You shouldn't use the event inside of another event function. That's not going to work.

Use this code instead:

$(function() {  
    $("#videopreview").click(function() {
        $("#videolarge").css({ display: 'block' });
        $("#videopreview").css({ display: 'none' });
    });
    $("#videolarge").click(function(){ return false; });
    $(document).one("click", function() { 
        $("#videolarge").css({ display: 'none' });
        $("#videopreview").css({ display: 'block' });
    });
});
share|improve this answer
    
Thanks to the previous answers I found a solution. Now a new problem show up.
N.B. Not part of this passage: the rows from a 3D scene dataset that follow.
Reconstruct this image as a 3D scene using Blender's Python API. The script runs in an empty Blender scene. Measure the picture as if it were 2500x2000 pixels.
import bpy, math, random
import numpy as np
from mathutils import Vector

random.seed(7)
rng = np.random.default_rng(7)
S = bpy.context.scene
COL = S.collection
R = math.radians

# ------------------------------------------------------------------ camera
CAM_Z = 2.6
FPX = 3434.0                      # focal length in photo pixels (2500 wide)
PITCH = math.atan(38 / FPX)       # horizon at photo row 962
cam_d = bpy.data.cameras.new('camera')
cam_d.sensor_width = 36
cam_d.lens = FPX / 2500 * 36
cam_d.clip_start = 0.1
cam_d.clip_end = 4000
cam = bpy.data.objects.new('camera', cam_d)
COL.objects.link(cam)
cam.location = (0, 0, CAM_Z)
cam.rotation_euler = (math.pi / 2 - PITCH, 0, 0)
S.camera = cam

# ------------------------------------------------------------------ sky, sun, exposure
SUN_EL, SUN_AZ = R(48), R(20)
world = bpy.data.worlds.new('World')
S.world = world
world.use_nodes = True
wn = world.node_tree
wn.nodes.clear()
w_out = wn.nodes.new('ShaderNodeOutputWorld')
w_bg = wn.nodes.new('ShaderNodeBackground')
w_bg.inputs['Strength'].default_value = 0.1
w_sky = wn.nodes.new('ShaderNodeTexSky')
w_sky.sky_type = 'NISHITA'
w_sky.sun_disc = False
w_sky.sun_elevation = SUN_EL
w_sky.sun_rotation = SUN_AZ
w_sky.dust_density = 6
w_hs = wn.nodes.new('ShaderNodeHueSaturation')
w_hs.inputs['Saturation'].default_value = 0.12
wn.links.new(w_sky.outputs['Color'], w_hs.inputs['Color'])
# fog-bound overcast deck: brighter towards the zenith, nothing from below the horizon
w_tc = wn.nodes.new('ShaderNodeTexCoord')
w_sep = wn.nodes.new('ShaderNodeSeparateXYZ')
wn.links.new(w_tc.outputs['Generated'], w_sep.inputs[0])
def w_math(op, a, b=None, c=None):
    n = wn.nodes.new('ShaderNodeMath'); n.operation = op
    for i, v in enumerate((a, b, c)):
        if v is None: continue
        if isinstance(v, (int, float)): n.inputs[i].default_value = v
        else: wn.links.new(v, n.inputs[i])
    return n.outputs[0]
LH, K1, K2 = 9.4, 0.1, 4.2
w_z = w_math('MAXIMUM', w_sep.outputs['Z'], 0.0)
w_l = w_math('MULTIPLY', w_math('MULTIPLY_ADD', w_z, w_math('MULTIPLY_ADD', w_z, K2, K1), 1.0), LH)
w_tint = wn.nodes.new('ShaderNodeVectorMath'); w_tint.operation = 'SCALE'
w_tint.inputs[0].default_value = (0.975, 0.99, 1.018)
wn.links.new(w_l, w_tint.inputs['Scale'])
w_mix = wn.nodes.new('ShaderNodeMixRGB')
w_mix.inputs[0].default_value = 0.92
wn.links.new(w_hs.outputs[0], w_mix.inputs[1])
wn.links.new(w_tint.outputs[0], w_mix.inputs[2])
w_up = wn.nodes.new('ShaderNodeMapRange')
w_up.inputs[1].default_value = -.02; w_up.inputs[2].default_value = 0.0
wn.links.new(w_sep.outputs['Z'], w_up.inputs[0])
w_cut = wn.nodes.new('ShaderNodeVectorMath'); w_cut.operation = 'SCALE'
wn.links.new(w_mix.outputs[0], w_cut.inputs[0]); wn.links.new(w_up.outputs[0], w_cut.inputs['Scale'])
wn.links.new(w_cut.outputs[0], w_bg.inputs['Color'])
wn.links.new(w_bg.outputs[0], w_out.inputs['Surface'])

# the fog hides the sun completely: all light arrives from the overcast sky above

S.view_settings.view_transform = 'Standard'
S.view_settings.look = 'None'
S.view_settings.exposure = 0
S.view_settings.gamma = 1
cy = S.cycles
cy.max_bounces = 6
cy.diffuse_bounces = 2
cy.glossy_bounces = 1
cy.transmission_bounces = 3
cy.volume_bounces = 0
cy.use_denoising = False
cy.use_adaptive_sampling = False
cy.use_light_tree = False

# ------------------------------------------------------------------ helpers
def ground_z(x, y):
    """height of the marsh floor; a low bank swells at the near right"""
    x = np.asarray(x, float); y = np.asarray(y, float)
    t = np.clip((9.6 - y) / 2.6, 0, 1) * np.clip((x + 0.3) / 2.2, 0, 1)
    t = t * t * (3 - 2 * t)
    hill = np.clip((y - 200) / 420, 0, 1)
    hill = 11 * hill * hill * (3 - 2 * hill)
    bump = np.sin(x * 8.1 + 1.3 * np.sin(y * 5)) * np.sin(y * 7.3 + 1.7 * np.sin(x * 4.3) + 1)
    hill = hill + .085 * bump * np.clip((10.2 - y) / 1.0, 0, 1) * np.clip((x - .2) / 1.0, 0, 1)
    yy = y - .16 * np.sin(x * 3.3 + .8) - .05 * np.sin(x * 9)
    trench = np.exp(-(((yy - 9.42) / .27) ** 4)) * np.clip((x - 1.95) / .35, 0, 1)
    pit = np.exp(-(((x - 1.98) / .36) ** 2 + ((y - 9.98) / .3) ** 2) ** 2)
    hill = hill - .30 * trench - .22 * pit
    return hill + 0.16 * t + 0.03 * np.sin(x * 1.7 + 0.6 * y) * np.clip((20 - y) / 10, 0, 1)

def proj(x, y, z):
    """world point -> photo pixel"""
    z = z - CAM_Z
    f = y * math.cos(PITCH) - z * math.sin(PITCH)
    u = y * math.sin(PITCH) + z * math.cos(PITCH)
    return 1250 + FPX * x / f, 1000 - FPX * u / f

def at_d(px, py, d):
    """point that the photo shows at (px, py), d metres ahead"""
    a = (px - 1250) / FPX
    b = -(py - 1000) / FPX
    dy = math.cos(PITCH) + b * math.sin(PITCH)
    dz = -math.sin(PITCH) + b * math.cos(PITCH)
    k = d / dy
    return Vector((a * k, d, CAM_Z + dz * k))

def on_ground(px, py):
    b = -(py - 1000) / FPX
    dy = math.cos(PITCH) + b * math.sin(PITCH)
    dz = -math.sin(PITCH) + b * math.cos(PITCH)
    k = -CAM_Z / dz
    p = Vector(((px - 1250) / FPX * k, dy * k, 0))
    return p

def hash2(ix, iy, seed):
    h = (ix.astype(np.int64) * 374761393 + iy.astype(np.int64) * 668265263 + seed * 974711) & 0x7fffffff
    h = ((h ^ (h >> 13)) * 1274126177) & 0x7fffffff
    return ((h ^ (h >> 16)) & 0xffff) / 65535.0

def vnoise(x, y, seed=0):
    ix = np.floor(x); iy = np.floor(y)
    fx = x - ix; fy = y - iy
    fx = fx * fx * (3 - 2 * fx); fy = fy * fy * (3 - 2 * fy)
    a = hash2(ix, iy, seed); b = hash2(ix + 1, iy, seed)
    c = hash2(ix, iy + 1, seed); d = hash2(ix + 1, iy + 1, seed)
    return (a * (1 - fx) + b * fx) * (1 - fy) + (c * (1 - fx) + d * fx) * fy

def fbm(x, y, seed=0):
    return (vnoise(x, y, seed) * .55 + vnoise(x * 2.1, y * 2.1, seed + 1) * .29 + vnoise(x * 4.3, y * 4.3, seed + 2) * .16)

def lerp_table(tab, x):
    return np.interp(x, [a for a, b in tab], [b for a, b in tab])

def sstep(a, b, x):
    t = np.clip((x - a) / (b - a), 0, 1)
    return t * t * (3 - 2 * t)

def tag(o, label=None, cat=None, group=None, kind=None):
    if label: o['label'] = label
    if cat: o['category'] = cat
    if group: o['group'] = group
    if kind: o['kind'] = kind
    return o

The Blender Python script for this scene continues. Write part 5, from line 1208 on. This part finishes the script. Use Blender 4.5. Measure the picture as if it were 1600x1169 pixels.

In my div, I run a video. When I hide with "display:none", the video is still running in the background. Can I resolve this with jquery or it is in the Youtube API side ? –  user1708580 Feb 2 '13 at 17:49
    
@user1708580 are you using youtube to show the video? –  ahmadali shafiee Feb 2 '13 at 17:54
    
@user1708580 take a look at here (I'm in iran so I can't see the site :() or you can take a look at this question or the best way is Google it! –  ahmadali shafiee Feb 2 '13 at 17:55
    
Yes you are right, i'm using Youtube video. But I will use it for several video platform. So I was hopping to find a general solution with Jquery not each API. –  user1708580 Feb 2 '13 at 17:58
    
@user1708580 I think there is no general way and you should do it for each api! –  ahmadali shafiee Feb 3 '13 at 17:43

If you attach both handlers right from the start, but in the document.click handler check if the large video is visible before trying to do anything, and also check that it wasn't the video preview that was clicked. Something like:

$(function()
{  
    $("#videopreview").on('click', function()
    {
        $("#videolarge").css({ display: 'block' });
        $("#videopreview").css({ display: 'none' });
    });

    $(document).on("click", function(e)
    {
        if ($("#videolarge").is(":visible") && e.target.id !== "videopreview")
        {
            $("#videolarge").css({ display: 'none' });
            $("#videopreview").css({ display: 'block' });
        }
    });
});

Side note: Instead of directly setting the CSS properties of the two elements, it might be neater and faster to have appropriate CSS classes that you can add or remove.